Tuesday, October 18, 2011

Book Review: The House of Morgan

Its been a while since I posted any book review and this tome is the reason why.

At 720 pages in length The House of Morgan is near encyclopedic in its detail of the history of the Morgan family of companies (JP Morgan, Morgan Stanley, etc.) and their familial founders.

In truth its much more than that.  It is also a history of American and in part, world, banking for the last 150 years as the Morgan companies had their hand in every major financial event during these times.

The breadth and influence of what now call JP Morgan is astounding and unknown to me until reading this account.  From Churchill, to FDR to Teddy Rosevelt, to Lindbergh to Mussolini, to Hitler...these are just a very partial list of world icons that JP Morgan (or its direct relations) had close connections to and influence over.

Bombings, assassination attempts, congressional hearings and more are all events that occur to the direct principals of JP Morgan with its signature building in NYC (23 Wall St. which was sold for $100MM in recent years) still bearing the pockmarks of an early 20th century bombing to this day.

Yes, the book is long.  No I won't read it again other than as a reference.  But oh, what a reference.  Going into the cause and effects of the Great Depression, Glass-Steagall, investment banking, merchant banking, monopolies, leveraged buyouts, and hosts of other financial events and terms, reading this book is like an advanced course economic history and a primer on economics itself.  If you want to be able to speak coherently on modern banking, where it came from and where its going, you could do a lot worse than starting here.

Most striking in the books later stages is the moronic repetitiveness and blissful ignorance that can be conferred upon current views of the financial world and Wall Street.  Quotations from the past seem eerily similar to those being cried today as if they were new or revolutionary.

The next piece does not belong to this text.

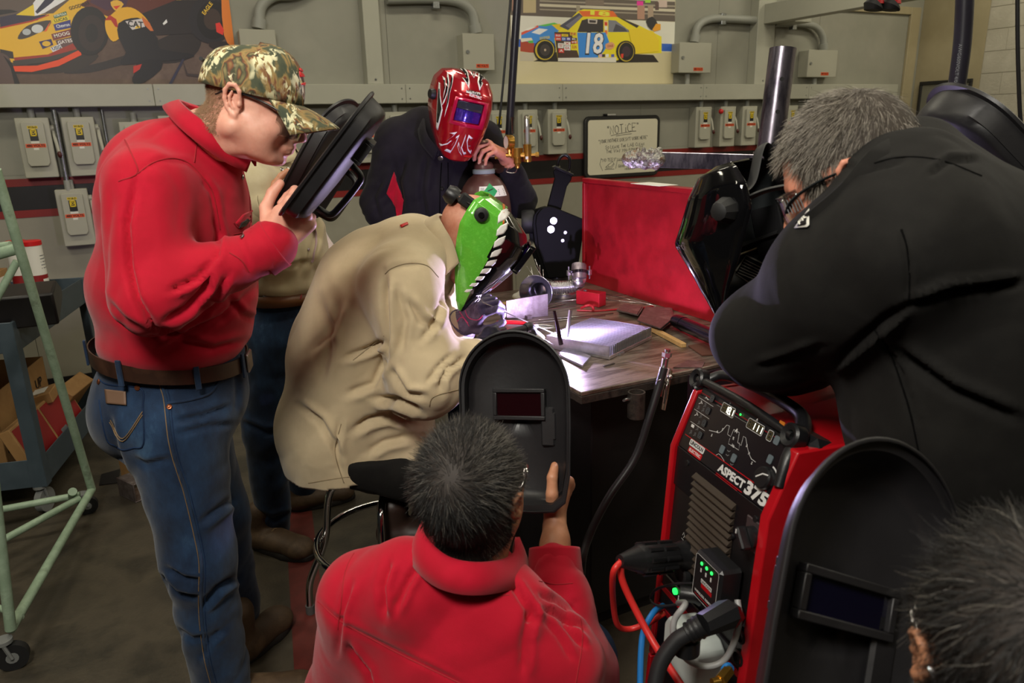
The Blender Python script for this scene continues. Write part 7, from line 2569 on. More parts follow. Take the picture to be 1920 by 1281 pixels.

In recent years there are many who have decried the bailout of various financial firms and nationalization (or near to it) of banks and other companies as if this were something new.  Lets go back to the early '80s when the Reagan administration stepped in and nationalized Continental Illinois Bank and Trust in order to avert a massive collapse of the financial system (Continental was larger than all the banks that failed during the Great Depression combined).  The author of this book, Ron Chernow, states "Washington was now saying that some banks were too big to fail".  Sound familiar?

Later we review the 1980's financial boom (prior to the 1988 crash) and are reminded "As in the Jazz Age, much of the era's financial prestidigitation seemed premised on an unspoken assumption of perpetual prosperity, an end to cyclical economic fluctuations and a curious faith in the Federal Reserve Board's ability to avert disaster".  Remind anyone of the idiocy seen in the Dot Com boom?  Or the more government created housing boom?  People constantly deluding themselves into thinking that things can go on and on forever...right before they don't...

We have the public's reaction shortly after the 1988 crash (a formative event in my youth and something I remember quite clearly discussing at length in my TAG class at the time).  Quoting from The House of Morgan, "after the crash, Main Street again prayed that Wall Street had learned its lesson and gloated over its misery...a Newsweek cover asked, "IS THE PARTY OVER?", which is a near carbon copy of what we saw after the 2008 collapse and Dot Com bust.

And lastly we have the dissection of moronic politicians who aimed to shape the world of finance via legislation.  Whether it be Glass-Steagall or other lesser known acts of government, the resulting financial landscape is shown to be the near opposite of regulation intentions.  Power becomes more rather than less concentrated, banks and other financial institutions move toward riskier and riskier opportunities rather than becoming more conservative.  Systematic failures seem to grow in scope rather than shrink.

In the end, this book, completed some 20 years or so ago at the tail end of the 1980's is as valid today as ever.